## MATERIAL

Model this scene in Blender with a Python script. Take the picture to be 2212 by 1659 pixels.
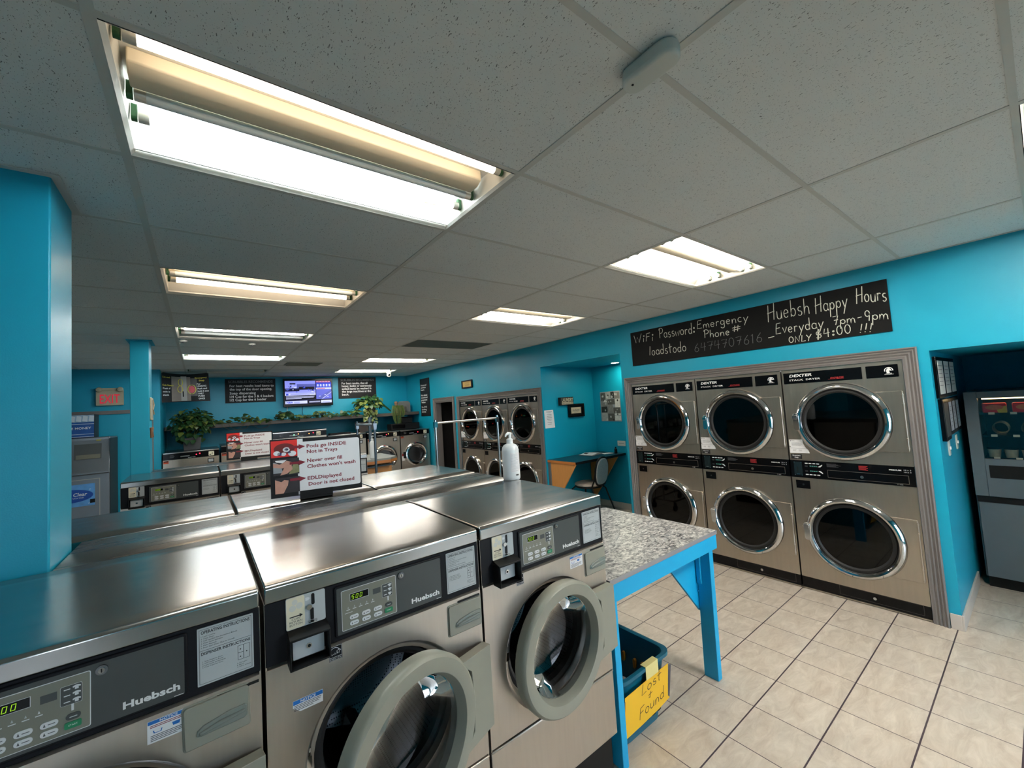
import bpy, bmesh, math, random
from math import sin, cos, pi, radians
from mathutils import Vector, Matrix
random.seed(7)
for o in list(bpy.data.objects): bpy.data.objects.remove(o)
SC = bpy.context.scene
COL = SC.collection

# ------------------------------------------------------------------ camera
H = 2.709                      # ceiling height
CF, CYAW, CPIT, CROL = 881.25, 0.6528, 0.0587, -0.0629
cd = bpy.data.cameras.new('camera'); cam = bpy.data.objects.new('camera', cd); COL.objects.link(cam)
cd.sensor_width = 36.0; cd.lens = CF / 2212 * 36.0
cd.shift_x = 3.7 / 2212; cd.shift_y = -5.85 / 2212
cd.clip_start = 0.05; cd.clip_end = 100
_f = Vector((sin(CYAW) * cos(CPIT), cos(CYAW) * cos(CPIT), sin(CPIT)))
_r = Vector((cos(CYAW), -sin(CYAW), 0)); _u = _r.cross(_f)
R_ = cos(CROL) * _r + sin(CROL) * _u; U_ = -sin(CROL) * _r + cos(CROL) * _u
cam.matrix_world = Matrix(((R_.x, U_.x, -_f.x, 0.184), (R_.y, U_.y, -_f.y, -1.2064), (R_.z, U_.z, -_f.z, 1.7817), (0, 0, 0, 1)))
SC.camera = cam

# ------------------------------------------------------------------ world, exposure
w = bpy.data.worlds.new('world'); SC.world = w; w.use_nodes = True
bg = w.node_tree.nodes['Background']; bg.inputs[0].default_value = (0.82, 0.91, 1.0, 1); bg.inputs[1].default_value = 1.5
SC.view_settings.view_transform = 'Standard'; SC.view_settings.look = 'None'
SC.view_settings.gamma = 1; SC.view_settings.use_curve_mapping = False
SC.view_settings.exposure = 2.72
TUBE_POWER = 9.0               # radiance of a lit fluorescent tube
cy = SC.cycles
cy.max_bounces = 9; cy.diffuse_bounces = 5; cy.glossy_bounces = 5; cy.transmission_bounces = 6; cy.transparent_max_bounces = 12
cy.sample_clamp_indirect = 6.0; cy.caustics_reflective = False; cy.caustics_refractive = False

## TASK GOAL
Using the material above, return every line exactly as it appears, minus the pictures.

## EXERCISE RESULT
Model this scene in Blender with a Python script. Take the picture to be 2212 by 1659 pixels.
import bpy, bmesh, math, random
from math import sin, cos, pi, radians
from mathutils import Vector, Matrix
random.seed(7)
for o in list(bpy.data.objects): bpy.data.objects.remove(o)
SC = bpy.context.scene
COL = SC.collection

# ------------------------------------------------------------------ camera
H = 2.709                      # ceiling height
CF, CYAW, CPIT, CROL = 881.25, 0.6528, 0.0587, -0.0629
cd = bpy.data.cameras.new('camera'); cam = bpy.data.objects.new('camera', cd); COL.objects.link(cam)
cd.sensor_width = 36.0; cd.lens = CF / 2212 * 36.0
cd.shift_x = 3.7 / 2212; cd.shift_y = -5.85 / 2212
cd.clip_start = 0.05; cd.clip_end = 100
_f = Vector((sin(CYAW) * cos(CPIT), cos(CYAW) * cos(CPIT), sin(CPIT)))
_r = Vector((cos(CYAW), -sin(CYAW), 0)); _u = _r.cross(_f)
R_ = cos(CROL) * _r + sin(CROL) * _u; U_ = -sin(CROL) * _r + cos(CROL) * _u
cam.matrix_world = Matrix(((R_.x, U_.x, -_f.x, 0.184), (R_.y, U_.y, -_f.y, -1.2064), (R_.z, U_.z, -_f.z, 1.7817), (0, 0, 0, 1)))
SC.camera = cam

# ------------------------------------------------------------------ world, exposure
w = bpy.data.worlds.new('world'); SC.world = w; w.use_nodes = True
bg = w.node_tree.nodes['Background']; bg.inputs[0].default_value = (0.82, 0.91, 1.0, 1); bg.inputs[1].default_value = 1.5
SC.view_settings.view_transform = 'Standard'; SC.view_settings.look = 'None'
SC.view_settings.gamma = 1; SC.view_settings.use_curve_mapping = False
SC.view_settings.exposure = 2.72
TUBE_POWER = 9.0               # radiance of a lit fluorescent tube
cy = SC.cycles
cy.max_bounces = 9; cy.diffuse_bounces = 5; cy.glossy_bounces = 5; cy.transmission_bounces = 6; cy.transparent_max_bounces = 12
cy.sample_clamp_indirect = 6.0; cy.caustics_reflective = False; cy.caustics_refractive = False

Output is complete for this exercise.